Question #879f1

2 Answers
Sep 19, 2017

The body will be #60m# above the ground at #2# seconds after being released.

Explanation:

Assuming that the acceleration due to gravity has been given to be #g=-10m//s^2# we can verify that an object with zero initial velocity, #v_o=0m/s#, would undergoing constant acceleration would move #80m# in #4# seconds using the equation of motion

#x(t) = 1/2 a*t^2 + v_o * t + x_o#

which gives us

#h(t) = 1/2 g*t^2 + x_o = -1/2 10 t^2 + 80 = -5t^2 + 80#

where we have chosen the position to be the height, and the acceleration must be negative, since it tries to decrease the height of objects.

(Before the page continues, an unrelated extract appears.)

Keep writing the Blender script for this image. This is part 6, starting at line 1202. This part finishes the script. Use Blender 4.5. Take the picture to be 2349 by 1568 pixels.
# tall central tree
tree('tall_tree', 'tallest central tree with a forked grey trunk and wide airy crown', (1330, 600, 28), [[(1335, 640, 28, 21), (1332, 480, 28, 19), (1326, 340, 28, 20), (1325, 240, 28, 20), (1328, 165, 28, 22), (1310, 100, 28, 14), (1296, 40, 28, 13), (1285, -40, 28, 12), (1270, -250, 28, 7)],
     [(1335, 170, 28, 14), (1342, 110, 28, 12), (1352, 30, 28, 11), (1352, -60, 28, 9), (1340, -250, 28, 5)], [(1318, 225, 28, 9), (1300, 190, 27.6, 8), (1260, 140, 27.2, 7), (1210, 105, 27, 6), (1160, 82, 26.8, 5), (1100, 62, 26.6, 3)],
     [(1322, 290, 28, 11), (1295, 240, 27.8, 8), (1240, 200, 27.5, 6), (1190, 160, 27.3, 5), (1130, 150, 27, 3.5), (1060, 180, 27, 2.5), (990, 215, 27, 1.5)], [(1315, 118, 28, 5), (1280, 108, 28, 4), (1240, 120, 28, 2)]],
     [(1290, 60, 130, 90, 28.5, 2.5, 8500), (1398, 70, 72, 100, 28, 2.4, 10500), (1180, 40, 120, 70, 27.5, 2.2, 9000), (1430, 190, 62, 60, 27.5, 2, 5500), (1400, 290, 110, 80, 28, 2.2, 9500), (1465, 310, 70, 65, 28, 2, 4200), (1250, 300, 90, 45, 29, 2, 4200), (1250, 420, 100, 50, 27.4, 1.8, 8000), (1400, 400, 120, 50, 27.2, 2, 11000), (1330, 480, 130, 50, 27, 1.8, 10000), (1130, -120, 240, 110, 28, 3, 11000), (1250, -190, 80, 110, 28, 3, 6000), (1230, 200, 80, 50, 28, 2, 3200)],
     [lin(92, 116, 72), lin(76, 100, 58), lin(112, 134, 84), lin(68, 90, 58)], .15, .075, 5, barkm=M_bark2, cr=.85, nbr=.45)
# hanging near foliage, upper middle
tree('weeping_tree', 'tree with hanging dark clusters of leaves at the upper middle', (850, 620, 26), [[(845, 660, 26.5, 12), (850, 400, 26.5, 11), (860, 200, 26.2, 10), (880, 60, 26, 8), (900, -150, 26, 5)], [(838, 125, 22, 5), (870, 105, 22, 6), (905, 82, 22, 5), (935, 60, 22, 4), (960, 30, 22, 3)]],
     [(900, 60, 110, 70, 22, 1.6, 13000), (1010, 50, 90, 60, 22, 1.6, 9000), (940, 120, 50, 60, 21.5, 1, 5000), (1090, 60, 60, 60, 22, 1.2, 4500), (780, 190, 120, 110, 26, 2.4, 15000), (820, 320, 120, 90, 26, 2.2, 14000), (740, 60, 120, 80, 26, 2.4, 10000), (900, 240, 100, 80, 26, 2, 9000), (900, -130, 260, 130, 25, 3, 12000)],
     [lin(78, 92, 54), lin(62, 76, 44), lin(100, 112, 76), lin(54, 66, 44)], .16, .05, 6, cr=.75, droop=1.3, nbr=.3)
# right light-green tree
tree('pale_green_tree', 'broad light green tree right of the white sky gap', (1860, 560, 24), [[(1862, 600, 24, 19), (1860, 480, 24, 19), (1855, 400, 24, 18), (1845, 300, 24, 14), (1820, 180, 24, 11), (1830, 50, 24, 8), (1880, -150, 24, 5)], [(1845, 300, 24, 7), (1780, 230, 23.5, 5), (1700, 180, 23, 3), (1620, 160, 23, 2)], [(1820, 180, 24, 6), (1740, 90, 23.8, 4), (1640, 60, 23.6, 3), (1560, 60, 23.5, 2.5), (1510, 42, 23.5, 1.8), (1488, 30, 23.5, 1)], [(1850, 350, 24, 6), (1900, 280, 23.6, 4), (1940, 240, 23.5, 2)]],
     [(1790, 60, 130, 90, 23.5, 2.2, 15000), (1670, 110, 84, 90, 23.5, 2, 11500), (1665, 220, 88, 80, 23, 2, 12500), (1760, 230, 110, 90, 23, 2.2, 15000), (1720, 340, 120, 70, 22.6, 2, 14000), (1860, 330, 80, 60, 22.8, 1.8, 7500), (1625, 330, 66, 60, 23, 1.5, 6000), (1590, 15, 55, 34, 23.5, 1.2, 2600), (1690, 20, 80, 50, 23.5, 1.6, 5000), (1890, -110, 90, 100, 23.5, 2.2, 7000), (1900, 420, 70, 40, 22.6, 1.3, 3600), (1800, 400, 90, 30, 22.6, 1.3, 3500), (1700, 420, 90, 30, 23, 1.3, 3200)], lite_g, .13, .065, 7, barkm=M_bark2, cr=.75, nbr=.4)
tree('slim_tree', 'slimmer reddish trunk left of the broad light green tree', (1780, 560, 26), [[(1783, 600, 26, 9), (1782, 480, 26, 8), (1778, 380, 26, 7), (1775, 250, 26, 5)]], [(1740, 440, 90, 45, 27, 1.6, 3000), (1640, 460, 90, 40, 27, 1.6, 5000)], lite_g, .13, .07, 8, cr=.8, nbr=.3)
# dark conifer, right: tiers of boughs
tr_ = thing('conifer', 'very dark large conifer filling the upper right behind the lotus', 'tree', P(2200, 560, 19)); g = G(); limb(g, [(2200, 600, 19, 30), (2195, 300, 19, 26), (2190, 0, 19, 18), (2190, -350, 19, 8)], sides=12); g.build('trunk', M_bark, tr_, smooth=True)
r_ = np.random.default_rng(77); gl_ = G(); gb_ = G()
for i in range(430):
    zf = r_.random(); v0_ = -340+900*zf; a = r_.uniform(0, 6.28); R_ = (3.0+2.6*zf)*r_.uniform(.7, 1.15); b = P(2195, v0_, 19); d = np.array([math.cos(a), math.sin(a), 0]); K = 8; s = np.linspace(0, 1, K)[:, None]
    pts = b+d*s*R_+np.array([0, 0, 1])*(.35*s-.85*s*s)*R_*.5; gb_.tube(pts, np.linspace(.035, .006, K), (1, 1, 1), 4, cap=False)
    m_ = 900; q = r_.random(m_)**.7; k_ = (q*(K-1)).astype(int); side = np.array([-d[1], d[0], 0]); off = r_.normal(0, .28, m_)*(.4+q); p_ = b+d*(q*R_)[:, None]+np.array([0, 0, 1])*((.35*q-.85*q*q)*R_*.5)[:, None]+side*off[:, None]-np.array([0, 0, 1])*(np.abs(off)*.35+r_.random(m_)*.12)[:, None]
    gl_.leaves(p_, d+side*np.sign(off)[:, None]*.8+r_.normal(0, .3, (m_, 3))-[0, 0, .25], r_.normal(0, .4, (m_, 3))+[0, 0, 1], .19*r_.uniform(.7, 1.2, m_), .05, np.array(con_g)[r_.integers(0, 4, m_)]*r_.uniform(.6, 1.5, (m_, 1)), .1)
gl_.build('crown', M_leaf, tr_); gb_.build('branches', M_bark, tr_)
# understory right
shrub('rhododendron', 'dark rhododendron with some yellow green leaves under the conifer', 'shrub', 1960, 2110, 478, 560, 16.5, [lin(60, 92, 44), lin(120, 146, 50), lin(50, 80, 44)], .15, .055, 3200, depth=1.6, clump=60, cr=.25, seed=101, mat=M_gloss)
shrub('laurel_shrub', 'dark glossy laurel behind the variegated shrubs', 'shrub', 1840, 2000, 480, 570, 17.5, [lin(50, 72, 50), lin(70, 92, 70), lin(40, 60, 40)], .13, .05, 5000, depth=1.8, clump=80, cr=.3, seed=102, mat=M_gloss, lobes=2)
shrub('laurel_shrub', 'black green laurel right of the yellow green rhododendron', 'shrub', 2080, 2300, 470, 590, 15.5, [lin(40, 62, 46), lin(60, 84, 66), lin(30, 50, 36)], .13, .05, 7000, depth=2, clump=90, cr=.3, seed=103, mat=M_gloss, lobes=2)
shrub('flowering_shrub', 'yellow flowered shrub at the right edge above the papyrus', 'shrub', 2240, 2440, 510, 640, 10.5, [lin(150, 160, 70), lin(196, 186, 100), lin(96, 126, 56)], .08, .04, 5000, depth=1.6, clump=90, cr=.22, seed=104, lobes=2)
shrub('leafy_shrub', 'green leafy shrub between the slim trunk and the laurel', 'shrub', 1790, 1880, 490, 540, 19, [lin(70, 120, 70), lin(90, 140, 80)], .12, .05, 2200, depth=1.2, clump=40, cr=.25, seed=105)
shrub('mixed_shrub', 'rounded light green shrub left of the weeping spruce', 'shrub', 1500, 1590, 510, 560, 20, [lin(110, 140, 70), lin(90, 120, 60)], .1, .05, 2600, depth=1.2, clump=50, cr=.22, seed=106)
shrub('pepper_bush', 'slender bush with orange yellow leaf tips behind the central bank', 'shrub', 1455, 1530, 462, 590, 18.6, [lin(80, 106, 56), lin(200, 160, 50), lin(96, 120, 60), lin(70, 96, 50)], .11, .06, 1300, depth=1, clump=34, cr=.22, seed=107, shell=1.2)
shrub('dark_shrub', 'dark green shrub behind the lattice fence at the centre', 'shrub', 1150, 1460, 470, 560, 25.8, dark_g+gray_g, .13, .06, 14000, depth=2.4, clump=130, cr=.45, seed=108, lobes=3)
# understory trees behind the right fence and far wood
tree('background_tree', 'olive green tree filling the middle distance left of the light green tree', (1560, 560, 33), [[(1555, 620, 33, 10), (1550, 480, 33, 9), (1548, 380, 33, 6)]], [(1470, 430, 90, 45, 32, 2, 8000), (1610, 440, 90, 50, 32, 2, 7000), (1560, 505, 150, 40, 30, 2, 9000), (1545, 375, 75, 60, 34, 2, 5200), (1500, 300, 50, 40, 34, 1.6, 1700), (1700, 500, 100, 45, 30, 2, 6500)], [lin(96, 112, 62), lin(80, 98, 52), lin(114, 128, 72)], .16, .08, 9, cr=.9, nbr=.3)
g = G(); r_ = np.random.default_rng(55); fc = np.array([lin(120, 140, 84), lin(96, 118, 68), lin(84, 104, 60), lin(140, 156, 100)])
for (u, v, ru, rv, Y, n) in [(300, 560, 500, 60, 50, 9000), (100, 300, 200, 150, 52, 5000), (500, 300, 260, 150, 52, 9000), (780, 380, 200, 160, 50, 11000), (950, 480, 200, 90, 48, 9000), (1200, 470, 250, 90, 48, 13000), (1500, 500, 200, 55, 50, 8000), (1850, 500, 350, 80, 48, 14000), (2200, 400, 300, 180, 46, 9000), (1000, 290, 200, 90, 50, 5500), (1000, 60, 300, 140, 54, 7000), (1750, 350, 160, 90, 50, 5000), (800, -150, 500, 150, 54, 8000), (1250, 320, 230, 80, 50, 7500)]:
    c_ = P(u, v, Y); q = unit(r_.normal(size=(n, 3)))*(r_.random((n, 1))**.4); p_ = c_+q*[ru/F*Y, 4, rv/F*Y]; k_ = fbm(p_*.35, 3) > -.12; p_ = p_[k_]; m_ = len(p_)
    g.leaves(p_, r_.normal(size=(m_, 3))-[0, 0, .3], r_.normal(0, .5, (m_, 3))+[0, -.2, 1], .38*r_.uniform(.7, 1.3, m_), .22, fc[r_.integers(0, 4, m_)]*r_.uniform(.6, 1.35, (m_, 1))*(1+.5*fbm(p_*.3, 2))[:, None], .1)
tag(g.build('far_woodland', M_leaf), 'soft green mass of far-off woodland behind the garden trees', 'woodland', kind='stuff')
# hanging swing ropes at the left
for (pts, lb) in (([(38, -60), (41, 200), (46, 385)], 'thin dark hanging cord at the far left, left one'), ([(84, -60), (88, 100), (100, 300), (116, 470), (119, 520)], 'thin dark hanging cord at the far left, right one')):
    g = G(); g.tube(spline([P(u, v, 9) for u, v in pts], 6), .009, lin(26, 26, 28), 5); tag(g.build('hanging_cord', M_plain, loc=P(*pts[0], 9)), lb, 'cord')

At 4 seconds this gives us:

#h(4) = -5*4^2 + 80 = -80 + 80 = 0#

which implies that it has hit the ground as expected. Also, at #t = 0# we get

#h(0) = -5*0^2 + 80 = 80#

as expected from the question. Now that we are confident that we have the right equations, we can use it to find the height at #2# seconds:

#h(2) = -5*2^2 + 80 = -20 + 80 = 60#

The body will be #60m# above the ground at #2# seconds after being released.

NOTE

It's important to note that I'm assuming that the acceleration due to gravity is #10m//s^2# rather than the usual #9.8m//s^2# since that is the only way for a body being released at an initial velocity of #0m//s# to hit the ground in 4 second. If I do not make this assumption there is an initial velocity to solve for which I think is more complex than the question is intended to be.

Sep 19, 2017

#sf(60color(white)(x)m)#

Explanation:

Use #sf(s=1/2"g"t^2)#

#sf(s=1/2xx9.8xx2^2=19.62color(white)(x)m)#

This is the distance the body has fallen so the distance above the ground is given by:

#sf(h=80-19.62=60.38color(white)m)#

#sf(=60color(white)(x)m# to 1 sig. fig.

You don't need to be given the height of the tower. You can use the same expression putting t = 4.